Gazeta Do Rio Pardo

O estrago da pedra

Era que um garoto de seus 10 anos andava pela calçada. Digo garoto, mas não sei ainda se diz assim, seria melhor menino? Guri (gaúcho demais)? Jovem (meio besta)? Adolescente é palavra de muita pretensão, me recuso. Homem ainda não era, porque homem em geral anda muito sério e preocupado para ficar chutando pedra à toa na calçada.

Pois foi isso que o garoto fez: chutou uma pedra. Chutou com força uma pedra de respeito, no que elogio sua coragem, porque, mesmo calçando um desses tênis modernos, cheios dos reforços e amortecimentos, ela bem podia ter moído seu dedão. Digo ainda: pedra o suficiente para quebrar uma vidraça – coisa que os homens, também não entendo por que razão, se desinteressam de fazer depois de certa idade.

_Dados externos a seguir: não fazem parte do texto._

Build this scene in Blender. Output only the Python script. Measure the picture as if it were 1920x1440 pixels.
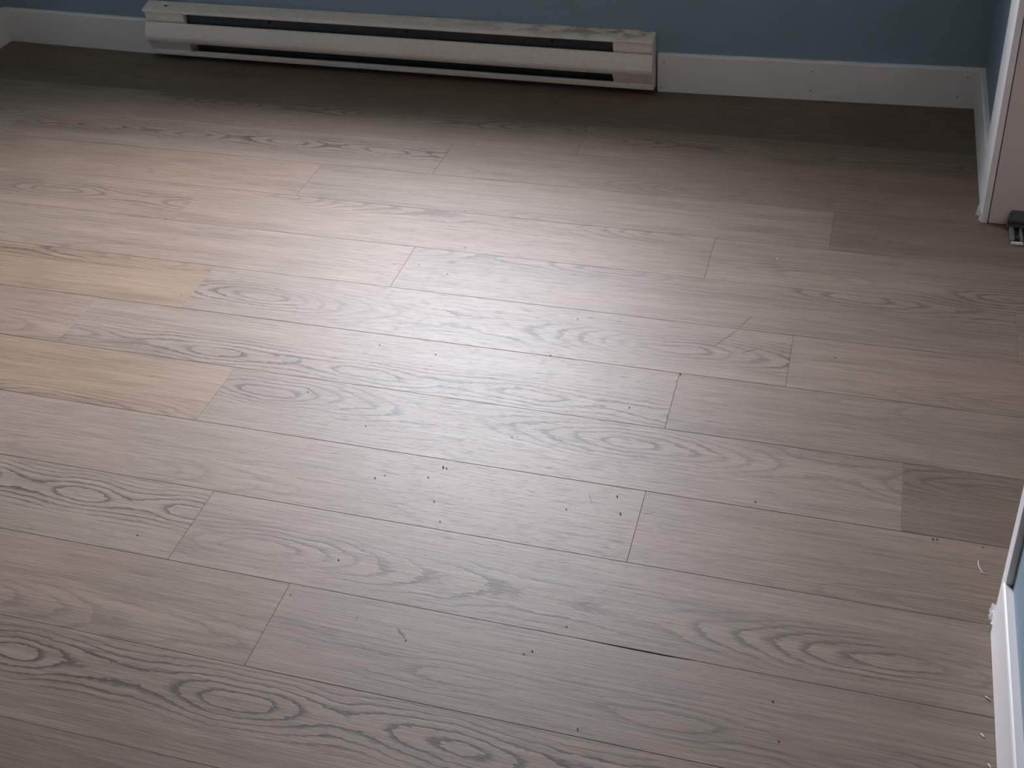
import bpy, bmesh, math, random
from mathutils import Vector, Matrix

# ---------------------------------------------------------------- clear
for o in list(bpy.data.objects):
    bpy.data.objects.remove(o, do_unlink=True)
SC = bpy.context.scene
COL = SC.collection
W = 0.1524          # one plank width (6 in); all layout numbers below are in plank widths

# ---------------------------------------------------------------- camera
cam_data = bpy.data.cameras.new('camera')
cam = bpy.data.objects.new('camera', cam_data)
COL.objects.link(cam)
cam.location = (0.0, -5.027107 * W, 9.253145 * W)
cam.rotation_euler = (math.radians(57.05497932), math.radians(3.14280268), math.radians(15.46597211))
cam_data.sensor_fit = 'HORIZONTAL'
cam_data.sensor_width = 36.0
cam_data.lens = 2239.1062 / 1920.0 * 36.0
cam_data.shift_x = -45.2186 / 1920.0
cam_data.shift_y = -280.0160 / 1920.0
cam_data.clip_start = 0.02
SC.camera = cam

# ---------------------------------------------------------------- light
WIN = (-10.6, -4.7, 5.70, 9.30)      # window opening in the back wall: x0, x1, z0, z1
BACK = 13.47                        # nominal back wall face
world = bpy.data.worlds.new('overcast_sky')
SC.world = world
world.use_nodes = True
wn = world.node_tree.nodes
wl = world.node_tree.links
wn.clear()
w_out = wn.new('ShaderNodeOutputWorld')
w_bg = wn.new('ShaderNodeBackground')
w_bg.inputs['Strength'].default_value = 20.0
w_tc = wn.new('ShaderNodeTexCoord')
w_sep = wn.new('ShaderNodeSeparateXYZ')
w_ramp = wn.new('ShaderNodeValToRGB')
w_ramp.color_ramp.elements[0].position = 0.44
w_ramp.color_ramp.elements[0].color = (0.5,0.5,0.48,1)
w_ramp.color_ramp.elements[1].position = 0.52
w_ramp.color_ramp.elements[1].color = (0.955, 0.965, 1.10, 1)
w_map = wn.new('ShaderNodeMapRange')
w_map.inputs['From Min'].default_value = -1
w_map.inputs['From Max'].default_value = 1
wl.new(w_tc.outputs['Generated'], w_sep.inputs[0])
wl.new(w_sep.outputs['Z'], w_map.inputs['Value'])
wl.new(w_map.outputs['Result'], w_ramp.inputs['Fac'])
wl.new(w_ramp.outputs['Color'], w_bg.inputs['Color'])
wl.new(w_bg.outputs[0], w_out.inputs['Surface'])

portal_data = bpy.data.lights.new('window_portal', 'AREA')
portal_data.shape = 'RECTANGLE'
portal_data.size = (WIN[1] - WIN[0]) * W
portal_data.size_y = (WIN[3] - WIN[2]) * W
portal = bpy.data.objects.new('window_portal', portal_data)
COL.objects.link(portal)
portal.location = ((WIN[0] + WIN[1]) / 2 * W, 14.30 * W, (WIN[2] + WIN[3]) / 2 * W)
portal.rotation_euler = (math.radians(-90), 0, 0)
portal_data.cycles.is_portal = True

SC.view_settings.view_transform = 'Standard'
SC.view_settings.look = 'None'
SC.view_settings.gamma = 1.0
SC.view_settings.use_curve_mapping = False
SC.view_settings.exposure = 2.46
SC.cycles.use_denoising = True

# ---------------------------------------------------------------- node helper
class NT:
    def __init__(self, name):
        self.m = bpy.data.materials.new(name)
        self.m.use_nodes = True
        self.t = self.m.node_tree
        self.t.nodes.clear()
        self.out = self.t.nodes.new('ShaderNodeOutputMaterial')
    def node(self, typ, **kw):
        n = self.t.nodes.new(typ)
        for k, v in kw.items():
            setattr(n, k, v)
        return n
    def put(self, sock, v):
        if hasattr(v, 'is_output'):
            self.t.links.new(v, sock)
        elif v is not None:
            sock.default_value = v
    def m_(self, op, a, b=None, c=None, clamp=False):
        n = self.node('ShaderNodeMath', operation=op, use_clamp=clamp)
        self.put(n.inputs[0], a)
        if b is not None: self.put(n.inputs[1], b)
        if c is not None: self.put(n.inputs[2], c)
        return n.outputs[0]
    def xyz(self, x, y, z):
        n = self.node('ShaderNodeCombineXYZ')
        self.put(n.inputs[0], x); self.put(n.inputs[1], y); self.put(n.inputs[2], z)
        return n.outputs[0]
    def noise(self, vec, scale=1.0, detail=2.0, rough=0.5, dist=0.0):
        n = self.node('ShaderNodeTexNoise')
        n.inputs['Scale'].default_value = scale
        n.inputs['Detail'].default_value = detail
        n.inputs['Roughness'].default_value = rough
        n.inputs['Distortion'].default_value = dist
        self.put(n.inputs['Vector'], vec)
        return n.outputs['Fac']
    def range(self, v, a, b, c=0.0, d=1.0, smooth=False):
        n = self.node('ShaderNodeMapRange')
        if smooth: n.interpolation_type = 'SMOOTHSTEP'
        self.put(n.inputs['Value'], v)
        for k, x in (('From Min', a), ('From Max', b), ('To Min', c), ('To Max', d)):
            self.put(n.inputs[k], x)
        return n.outputs['Result']
    def mix(self, f, a, b, typ='MIX'):
        n = self.node('ShaderNodeMix', data_type='RGBA', blend_type=typ)
        self.put(n.inputs['Factor'], f)
        for s, v in ((n.inputs[6], a), (n.inputs[7], b)):
            self.put(s, v)
        return n.outputs[2]
    def attr(self, name):
        n = self.node('ShaderNodeAttribute', attribute_type='OBJECT', attribute_name=name)
        return n.outputs['Fac']
    def bsdf(self, color, rough=0.5, bump=None, bump_dist=0.001, bump_strength=1.0, spec=0.5, metal=0.0):
        b = self.node('ShaderNodeBsdfPrincipled')
        self.put(b.inputs['Base Color'], color)
        self.put(b.inputs['Roughness'], rough)
        self.put(b.inputs['Specular IOR Level'], spec)
        self.put(b.inputs['Metallic'], metal)
        if bump is not None:
            n = self.node('ShaderNodeBump')
            n.inputs['Distance'].default_value = bump_dist
            n.inputs['Strength'].default_value = bump_strength
            self.put(n.inputs['Height'], bump)
            self.t.links.new(n.outputs[0], b.inputs['Normal'])
        self.t.links.new(b.outputs[0], self.out.inputs['Surface'])
        return b
    def objpos(self):
        return self.node('ShaderNodeTexCoord').outputs['Object']
    def worldpos(self):
        return self.node('ShaderNodeNewGeometry').outputs['Position']
    def split(self, v):
        n = self.node('ShaderNodeSeparateXYZ')
        self.put(n.inputs[0], v)
        return n.outputs[0], n.outputs[1], n.outputs[2]

# ---------------------------------------------------------------- materials
def mat_wood():
    T = NT('oak_vinyl_plank')
    px, py, pz = T.split(T.objpos())
    seed = T.attr('seed')
    ex, ey, em = T.attr('eye_x'), T.attr('eye_y'), T.attr('eye_m')
    per, strg = T.attr('eye_period'), T.attr('grain')
    val, warm = T.attr('value'), T.attr('warmth')
    s7 = T.m_('MULTIPLY', seed, 1.37)
    dx = T.m_('SUBTRACT', px, ex)
    # cathedral figure: contours of a wavy log axis cut lengthwise
    ph = T.m_('DIVIDE', T.m_('MULTIPLY', dx, math.pi), per)
    sn = T.m_('ABSOLUTE', T.m_('SINE', ph))
    A = T.m_('MULTIPLY', T.m_('MULTIPLY', sn, per), T.m_('DIVIDE', T.m_('MULTIPLY', em, 1.5), math.pi))
    A = T.m_('ADD', A, T.m_('MULTIPLY', T.m_('SUBTRACT', T.noise(T.xyz(T.m_('MULTIPLY', px, 5.0), seed, 0.0), 1.0, 2.0), 0.5), 0.018))
    drift = T.m_('MULTIPLY', T.m_('SUBTRACT', T.noise(T.xyz(T.m_('MULTIPLY', px, 4.5), s7, 3.0), 1.0, 1.0), 0.5), 0.030)
    v = T.m_('ADD', T.m_('SUBTRACT', py, ey), drift)
    R = T.m_('SQRT', T.m_('ADD', T.m_('ADD', T.m_('MULTIPLY', A, A), 0.000150), T.m_('MULTIPLY', v, v)))
    wob = T.m_('SUBTRACT', T.noise(T.xyz(T.m_('MULTIPLY', px, 11.0), T.m_('MULTIPLY', py, 34.0), seed), 1.0, 2.0, 0.55), 0.5)
    jag = T.m_('SUBTRACT', T.noise(T.xyz(T.m_('MULTIPLY', px, 75.0), T.m_('MULTIPLY', py, 260.0), s7), 1.0, 1.0), 0.5)
    R = T.m_('ADD', R, T.m_('MULTIPLY', wob, 0.0095))
    R = T.m_('ADD', R, T.m_('MULTIPLY', jag, 0.0034))
    ring = T.m_('FRACT', T.m_('DIVIDE', T.m_('ABSOLUTE', R), 0.0082))
    rise = T.range(ring, 0.0, 0.08, 0.0, 1.0, True)
    fall = T.range(ring, 0.10, 0.50, 1.0, 0.0, True)
    line = T.m_('MULTIPLY', rise, fall)
    env = T.range(T.m_('ABSOLUTE', v), 0.016, 0.066, 1.0, 0.14, True)
    patch = T.range(T.noise(T.xyz(T.m_('MULTIPLY', px, 4.2), T.m_('MULTIPLY', py, 9.0), s7), 1.0, 1.0), 0.36, 0.60, 0.12, 1.0, True)
    patch = T.m_('MAXIMUM', patch, T.m_('MULTIPLY', T.m_('SUBTRACT', strg, 0.55), 1.15, clamp=True))
    line = T.m_('MULTIPLY', T.m_('MULTIPLY', line, env), T.m_('MULTIPLY', patch, strg))
    # long fine grain, pores and soft broad streaks
    fine = T.noise(T.xyz(T.m_('MULTIPLY', px, 9.0), T.m_('MULTIPLY', py, 330.0), seed), 1.0, 3.0, 0.6)
    fine2 = T.noise(T.xyz(T.m_('MULTIPLY', px, 38.0), T.m_('MULTIPLY', py, 820.0), s7), 1.0, 2.0, 0.6)
    pores = T.range(fine2, 0.60, 0.72, 0.0, 1.0, True)
    streak = T.noise(T.xyz(T.m_('MULTIPLY', px, 1.6), T.m_('MULTIPLY', py, 26.0), s7), 1.0, 3.0, 0.55)
    broad = T.noise(T.xyz(T.m_('MULTIPLY', px, 2.6), T.m_('MULTIPLY', py, 7.0), seed), 1.0, 1.0)
    base = T.mix(warm, (0.200, 0.154, 0.120, 1), (0.226, 0.154, 0.101, 1))
    k = T.m_('ADD', 1.0, T.m_('MULTIPLY', T.m_('SUBTRACT', streak, 0.5), 0.55))
    k = T.m_('ADD', k, T.m_('MULTIPLY', T.m_('SUBTRACT', fine, 0.5), 1.25))
    k = T.m_('ADD', k, T.m_('MULTIPLY', T.m_('SUBTRACT', broad, 0.5), 0.20))
    k = T.m_('SUBTRACT', k, T.m_('MULTIPLY', pores, 0.32))
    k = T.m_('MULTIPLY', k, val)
    col = T.mix(1.0, base, T.xyz(k, k, k), 'MULTIPLY')
    col = T.mix(T.m_('MULTIPLY', line, 0.86, clamp=True), col, (0.062, 0.043, 0.034, 1))
    rough = T.m_('ADD', 0.525, T.m_('MULTIPLY', T.m_('SUBTRACT', streak, 0.5), 0.10))
    hgt = T.m_('SUBTRACT', T.m_('MULTIPLY', fine, 0.5), T.m_('ADD', T.m_('MULTIPLY', pores, 0.5), T.m_('MULTIPLY', line, 0.4)))
    T.bsdf(col, rough, hgt, 0.00045, 0.65, spec=0.5)
    return T.m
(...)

A pedra chutada com força bateu na lateral de um carro estacionado, deixou um arranhão na lataria (felizmente para o garoto, não visto ou ouvido por mais ninguém, muito menos pelo dono do carro) e seguiu seu trajeto, pipocando pelo caminho.

Não, este não é daqueles textos que querem provar que o menor gesto, um simples chutão numa pedra, por exemplo, pode provocar uma sucessão de acontecimentos: quebrar um vaso e fazer o gato gritar de susto, derrubando da escada o trabalhador que consertava o fio da rua, e assim interromper o fornecimento de energia – uma sequência que iria desencadear uma onda que correria o mundo até causar a queda do Primeiro-Ministro japonês.

O fato é que, após danificar a lataria do carro, a pedra voltou saltitante e ainda destemida para a calçada, até encontrar no caminho – e ali se deter – um calcanhar. Um calcanhar feminino, para agravar a história. Um calcanhar feminino já de certa idade, para aumentar o drama. Que fez com que a senhora soltasse um “ai” sincero, se curvasse de dor, e se sentasse no meio da calçada.

O garoto podia muito bem fingir que não viu, que não era com ele, passar assobiando uma música qualquer, tentando ser invisível. Mas não: correu até ela, agachou-se ao seu lado, pediu desculpas, disse que fora ele o culpado, não tivera a intenção e perguntou se estava bem. Ela disse que sim, que não havia problema, “eu também já fui mocinha”, se levantou, desmanchou num cafuné o cabelo do garoto e saiu manquitolando.

Deve ter sido uma menina danada, a senhora. Uma moleca, como dizíamos, também não sei se ainda se diz. Uma menina de botinas, que costumava chutar pedras, jogar de goleira no time da rua, e, mais tarde, a vocalista da banda de rock da turma. Podia ter feito um escândalo, passar sermão no garoto, chamar o guardinha, tascar umas bolsadas, mas não. Acharia até normal se fosse a situação inversa: que fosse ela a bater o tiro de meta numa pedra e esta encontrasse o calcanhar do menino, que menos dor causaria, devido ao eficaz amortecimento dos tênis modernos já citados. Donde concluo (pouco cientificamente) que as pessoas que chutam pedras na rua garantem a todos um futuro mais simpático e sorridente. Meninas, garotos, moças ou senhores. Agora que você sabe, em frente. Ainda dá tempo. Mas devagar com o chute, controle a força, use mais pontaria que potência. Ou a coisa pode sair do controle, a sequência ganhar o mundo e acabar derrubando o coitado do Primeiro-Ministro japonês, que não tinha nada a ver com a história.